Latin America: Higher education integration for bloc
By Chrissie Long. Member states of Latin America's left-leaning political bloc known as Alba are organising to create an integrated higher education system. The eight participating nations aim to pool resources with a view to strengthening their universities. But the initiative, which has a strong socialist and anti-US agenda, has come in for widespread criticism.
The Bolivarian Alliance for the Peoples of Our America, or Alba (ALianza Bolivariana para los pueblos de nuestra América) - which includes among others the governments of Venezuela, Ecuador, Nicaragua, Bolivia and Cuba - was founded by Venezuelan President Hugo Chávez in December 2004. The alliance's higher education integration initiative was announced in Nicaragua in June and emphasises strengthening universities and sharing advances made with each of the member countries. But while pooling resources in higher education is a positive step, according to Kevin Casas Zamora (pictured), a former Costa Rican vice-president and political analyst with the Brookings Institution, it is dangerous when linked to a political agenda.
"What Latin America needs are not politically committed universities but, above all, good universities capable of producing good-quality science and stimulating genuinely open debates about reality," Casas Zamora said. "The last thing we need is political parties disguised as universities."

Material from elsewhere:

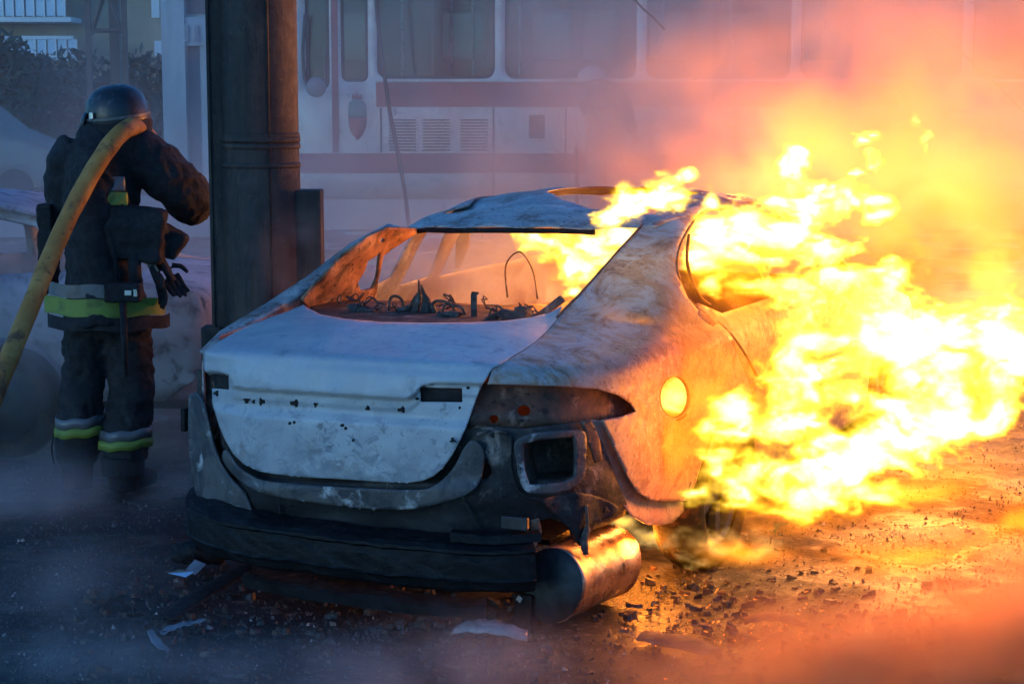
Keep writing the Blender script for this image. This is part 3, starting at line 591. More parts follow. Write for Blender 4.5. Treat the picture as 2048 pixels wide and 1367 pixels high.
for a_, b_, z_ in wxs:
    g_ = one('window', a_-.02, b_+.02, .045, .051, z_-.02, WT+.02, M_glass, bus)
    fr2 = rr(a_, b_, z_, WT, .12 if b_-a_ > .6 else .08); inn = [((x-(a_+b_)/2)*(1-.07/(b_-a_))+(a_+b_)/2, (z-(z_+WT)/2)*.93+(z_+WT)/2) for x, z in fr2]
    panel('rubber_seal', fr2, M_rub, g_, [inn], fl(.02), .3, .02)
for k, px in enumerate((777, 845, 921)):
    fr3 = one('vent_grille', xb(px-3), xb(px+58), -.012, 0, zb(302), zb(236), M_cream, bus)
    for j in range(11):
        z_ = zb(300-j*6); MB().box((xb(px+27.5), -.016, z_), (.32-.006, .012, .012), Matrix.Rotation(.5, 3, 'X')).build('slat', M_rub, fr3)
one('hatch', xb(1058), xb(1090), -.012, 0, zb(277), zb(230), M_rub, bus, .01)
# crest on the door: green blue upper field, red lower field, crown on top
cr = [(xb(696), zb(225)), (xb(733), zb(225)), (xb(732), zb(250)), (xb(715), zb(283)), (xb(698), zb(250))]
M_teal = mat('crest green', (.06, .22, .22), .5)
def cp(pts): return [(xb(p[0]), zb(p[1])) for p in pts]
crest = panel('crest', cp([(696, 234), (698, 206), (706, 200), (713, 196), (722, 200), (731, 206), (733, 234)]), M_teal, bus, fn=fl(-.008), sp=.1, thick=.008)
panel('lower_field', cp([(696, 234), (733, 234), (732, 252), (726, 268), (714, 281), (703, 268), (697, 252)]), M_red, crest, fn=fl(-.008), sp=.1, thick=.008)
panel('crown', cp([(704, 198), (706, 186), (711, 192), (714, 182), (718, 192), (724, 186), (725, 198)]), M_red, crest, fn=fl(-.009), sp=.1, thick=.008)
for px in (760, 985, 1130, 1300, 1470, 1640, 1820, 2000): one('panel_seam', xb(px), xb(px)+.018, -.010, -.0065, zb(304), zb(216), M_rub, bus)
for px in (985, 1300, 1640): one('panel_seam', xb(px), xb(px)+.018, -.010, -.0065, zb(398), zb(306), M_rub, bus)
one('drip_rail', xb(752), X1, -.02, -.0065, zb(161)-.012, zb(161)+.008, M_cream, bus)
one('skirt', X0, X1, .01, .04, .35, zb(398), M_cream, bus)
one('skirt_trim', xb(1150), xb(1158), -.01, .01, .5, zb(290), M_rub, bus)
# hull: roof, far wall with windows, floor, ends
one('roof', X0, X1, .0, 2.5, 3.62, 3.75, M_cream, bus, .05)
holes2 = [rr(xb(a_), xb(b_), zb(105), 2.95, .08) for a_, b_ in ((620, 720), (870, 960), (1075, 1150), (1190, 1255), (1330, 1420), (1430, 1470), (1485, 1580), (1650, 1740), (1790, 1900), (1990, 2080))]
panel('far_wall', [(X0, .4), (X1, .4), (X1, 3.62), (X0, 3.62)], M_busin, bus, holes2, fl(2.45), .6, .04)
M_dim = bpy.data.materials.new('dimming far glass'); M_dim.use_nodes = True; _t = M_dim.node_tree; _a = _t.nodes.new('ShaderNodeBsdfTransparent'); _a.inputs[0].default_value = (.26, .27, .28, 1); _t.links.new(_a.outputs[0], _t.nodes['Material Output'].inputs[0])  # glass darkened only to dim the bright view through the bus
for a_, b_ in ((612, 728), (862, 968), (1068, 1158), (1182, 1262), (1322, 1590), (1640, 1750), (1780, 1910), (1980, 2090)): one('far_window', xb(a_), xb(b_), 2.40, 2.41, zb(112), 3.0, M_dim, bus)
one('floor', X0, X1, .05, 2.45, .95, 1.0, M_busin, bus); one('front_end', X0, X0+.04, .04, 2.45, .4, 3.6, M_cream, bus); one('rear_end', X1-.04, X1, .04, 2.45, .4, 3.6, M_cream, bus)
for px in (800, 900, 945, 1040, 1330, 1470, 1660): MB().tube([(xb(px), .5, 1.0), (xb(px), .5, 3.6)], .02, 8).build('grab_pole', M_chrome, bus)
for px in (1040, 1120, 1200, 1330, 1410, 1500, 1640, 1720, 1800, 1960, 2040):
    sb_ = MB(); bx(sb_, xb(px), xb(px)+.42, .25, 1.1, 1.35, 1.45); bx(sb_, xb(px)+.38, xb(px)+.46, .25, 1.1, 1.35, 2.15); sb_.build('seat', M_seat, bus, bevel=.03)
one('driver_partition', xb(862), xb(868), .1, 2.3, 1.0, 3.4, M_busin, bus)
for px in (1180, 2120):
    MB().lathe([(.28, -.13), (.47, -.14), (.50, 0), (.47, .14), (.28, .13)], (xb(px), .25, .50), Matrix.Rotation(math.pi/2, 3, 'X'), 28).build('tyre', M_tyre, bus, smooth=True)
M_con3 = mat('dull mirror back', (.20, .20, .22), .7)
# mirror hanging at the front of the bus
mr_ = MB().tube(catmull(cp3 := [(xb(618), -.25, zb(30)), (xb(612), -.25, zb(110)), (xb(618), -.25, zb(168)), (xb(638), -.25, zb(185)), (xb(655), -.25, zb(165)), (xb(657), -.25, zb(100))], 5), .02, 8)
mr = mr_.build('mirror_arm', M_rub, bus, smooth=True)
MB().lathe([(0, 0), (.10, .005), (.115, .02), (.10, .05), (0, .06)], (xb(638), -.27, zb(175)), Matrix.Rotation(math.pi/2, 3, 'X'), 20).build('mirror_head', M_con3, mr, smooth=True)
# leaning cable/rod in front of the bus
a_ = S(752., 0., 18.); b_ = S(812., 400., 18.)
MB_ = MB().tube(catmull([wld(*(a_+[-.05, 0, 1.2])), wld(*a_), wld(*S(776., 200., 18.)), wld(*b_), wld(b_[0]+.05, 18, .0)], 6), .022, 6)
tag(MB_.build('slack_cable', M_rub, smooth=True), 'dark slack cable hanging down in front of the trolleybus door and grilles', 'cable')
for nm, p, lab in (('overhead_wire', [(1640, -170), (1800, 0), (1900, 85), (2048, 225), (2200, 380)], 'thin dark wire running down to the right above the flames'), ('overhead_wire', [(1180, -120), (1270, 0), (1303, 32), (1330, 60)], 'short thin wire end hanging over the middle bus pillar')):
    o = MB().tube(catmull([wld(*S(float(x), float(y), 14.)) for x, y in p], 5), .008, 5).build(nm, M_rub, smooth=True); tag(o, lab, 'wire')

# far left: apartment block with glazed balconies, concrete portal, hedge, tree, lattice tower, parked car
Da = 45.; xa = lambda x: float(S(np.float64(x), 200., Da)[0]); za = lambda y: zy(y, Da)
bd = place('apartment_block', 0, Da, 'ochre apartment block with two rows of pale glazed balconies at the upper left', 'building')
M_och = mat('ochre plaster', (.42, .33, .22), .8, 0, [((.28, .22, .16), 1.2, .55, .12, {})], .01, 8)
M_bal = mat('pale balcony glass', (.55, .68, .80), .3); M_wht = mat('white frame', (.7, .72, .74), .5)
one('wall', xa(-300), xa(332), 0, 8, 0, 9, M_och, bd)
for r_, (zl, zh, pa, pb) in enumerate(((za(38), za(-30), -120, 168), (za(112), za(82), -120, 172), (za(-70), za(-130), -120, 168))):
    bl = one('balcony', xa(pa), xa(pb), -1.1, 0, zl-.12, zl, M_wht, bd)
    px = pa
    while px < pb-8:
        one('pane', xa(px+2), xa(px+16), -1.12, -1.08, zl+.02, zh, M_bal, bl); one('mullion', xa(px+16.4), xa(px+19.6), -1.16, -1.10, zl, zh, M_wht, bl); px += 20
    one('rail', xa(pa), xa(pb), -1.17, -1.05, zh, zh+.08, M_wht, bl)
for y in (12, -60): one('window', xa(308), xa(324), -.03, .0, za(y+24), za(y-18), M_wht, bd)
one('window', xa(312), xa(326), -.03, .0, za(112), za(82), M_wht, bd)
Dc = 32.; xc = lambda x: float(S(np.float64(x), 200., Dc)[0]); zc = lambda y: zy(y, Dc)
pt = place('concrete_portal', 0, Dc, 'pale concrete frame of wide pillars between the firefighter and the dark pole', 'structure')
M_con = mat('pale concrete', (.42, .45, .48), .8, 0, [((.25, .27, .30), 1.5, .55, .12, dict(st=(1, 1, .3)))], .01, 12)
M_con2 = mat('darker concrete', (.22, .25, .30), .8)
one('pillar', xc(330), xc(376), -.2, .3, 0, 6, M_con, pt); one('lintel', xc(376), xc(470), -.15, .3, zc(92), zc(36), M_con, pt)
one('pillar', xc(404), xc(440), -.1, .3, 0, zc(92), M_con, pt)
one('recess_wall', xc(376), xc(404), .1, .3, 0, zc(92), M_con2, pt); one('upper_wall', xc(376), xc(470), .0, .3, zc(36), 6, M_con, pt)
one('window', xc(380), xc(424), -.04, 0, zc(28), 5.5, M_busin, pt)
for a_ in (376, 396): one('slot', xc(a_), xc(a_+8), -.20, -.15, zc(84), zc(52), M_con2, pt)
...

He added: "Universities are about seeking the truth, which may well be very different from your ideological preconceptions." Traditionally, Alba initiatives have been aimed at strengthening the economic ties among member nations and developing the region financially, but the alliance's dialogue has always been laced with political rhetoric.

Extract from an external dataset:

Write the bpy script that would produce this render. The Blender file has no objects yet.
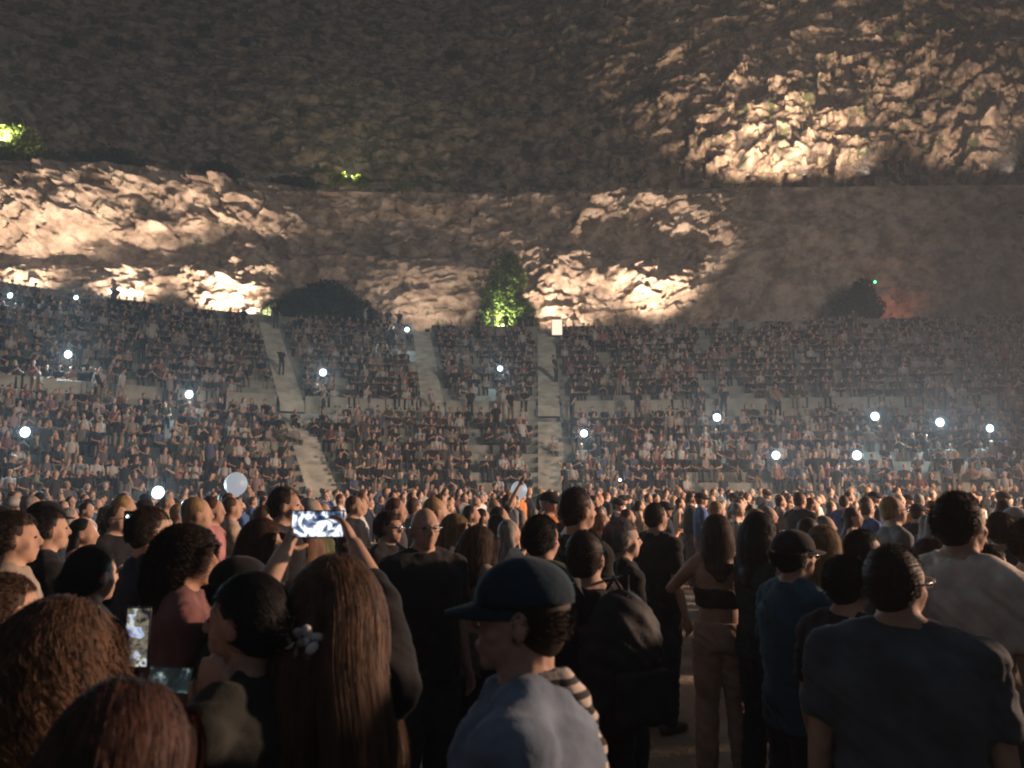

In 2006 the consortium of governments created its own currency - the Sucre (in English standing for 'Unified System for Regional Compensation') - and announced plans for trade agreements "as a front to the free trade agreements and taxes of the United States that cause unemployment and marginalisation of our people", the Alba website reads. Leaders of the university integration initiative, which is being called Unialba, hope for a shared network of universities which will offer a platform for exchange and mobility for university students and professors, combine resources in investigation and unite the achievements and greatest minds within member countries.

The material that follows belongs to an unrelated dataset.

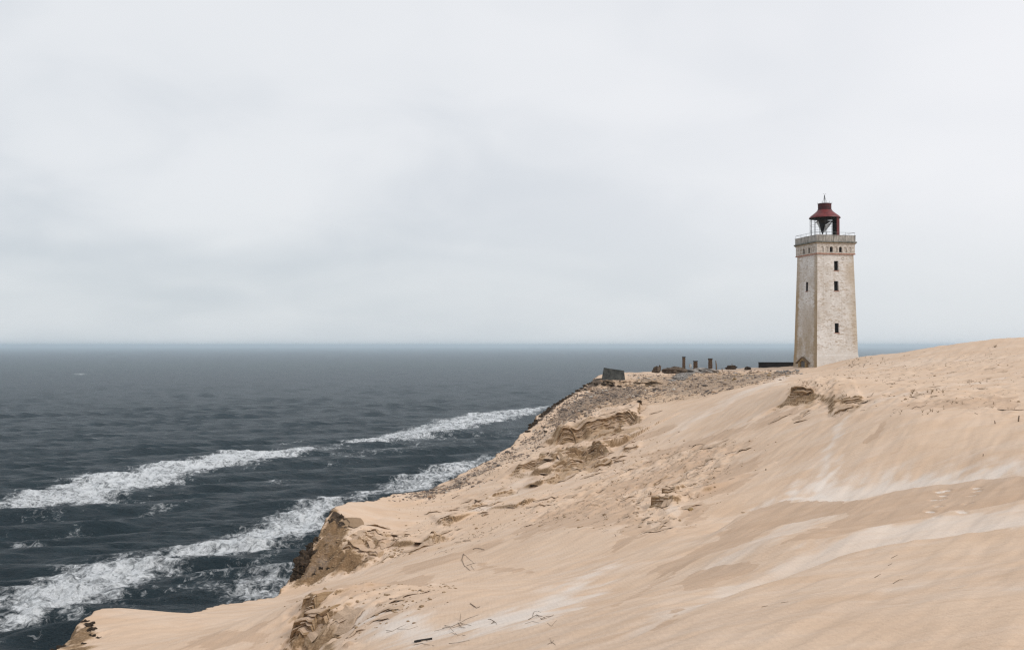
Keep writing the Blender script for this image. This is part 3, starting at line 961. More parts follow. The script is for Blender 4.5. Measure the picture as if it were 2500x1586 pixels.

Speaking last year to the Juventud Rebelde, a newspaper for youth in Cuba, the Cuban Deputy Minister for Higher Education Aurora Fernandez said that the university network "will be a giant learning community, with venues in each Alba member country where students will have the opportunity to access higher education - something that has previously been a privilege only enjoyed by the economic elites." Immediate challenges to the integration effort are streamlining curricula and ensuring that member universities are meeting agreed-upon benchmarks, said Rubén Reinoso, the Venezuelan Vice-minister for academic development in the University Education Ministry.
"As you know, universities have different curricula and career paths...we need to harmonise these programmes and our research projects, so that we are on the same page," he said. Guillermo Bernaza, a representative of the Higher Education Ministry in Cuba, said the move to integrate higher education is key in terms of Alba unification. "This is a fundamental social pillar in united development and cooperation between our nations...Only in this manner can we be free, independent, successful and with our own identity."